The Democratic Congresswoman, known for championing the poor and the less well-off, just loves throwing money around.

Including to the rich.

Carney shows that, for all her anti-big biz talk, she’s playing into the hands of big business.

On Tuesday, Waters held a rally in support of the Export-Import Bank. Among the welfare queens on stage with her was a lobbyist for Boeing.

And not without reason. “More than 80 percent of Ex-Im’s subsidy dollars support big businesses,” Carney explains. “Ex-Im’s biggest subsidy product is long-term loan guarantees, and last year two-thirds of those . . . supported Boeing exports.”

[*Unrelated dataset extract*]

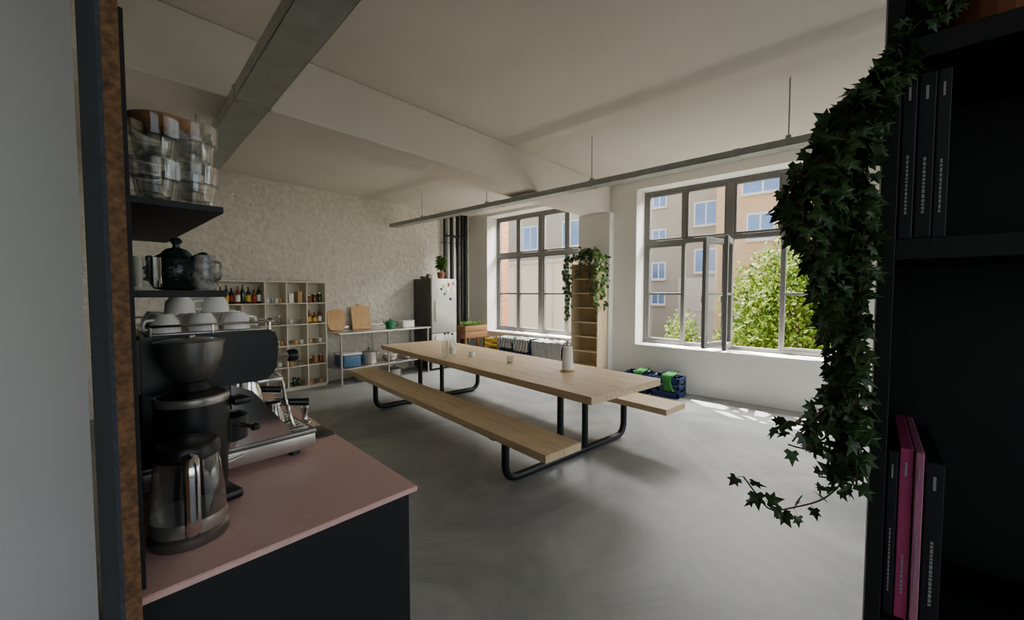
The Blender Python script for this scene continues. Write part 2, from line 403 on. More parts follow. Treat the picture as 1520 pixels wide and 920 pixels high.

Senator Mike Lee has come out swinging against Ex-Im, taking what he sees as the “moral high ground against political corruption.”

Maxine Waters objects to such upstart Republican interference in what she insists is a “legitimate” function of government. So used to robbing some to lavish on others, she apparently thinks this racket defines the government’s purview.

And Waters enthusiastically serves as a broker in the ongoing exploitation of consumers for the benefit of a few (insider-blessed) businesses.

In the marketplace, businesses get rich serving customers. When seeking taxpayer handouts, on the other hand, they get rich serving politicians.

Maybe that’s why  freedom troubles politician Waters.

This is Common Sense. I’m Paul Jacob.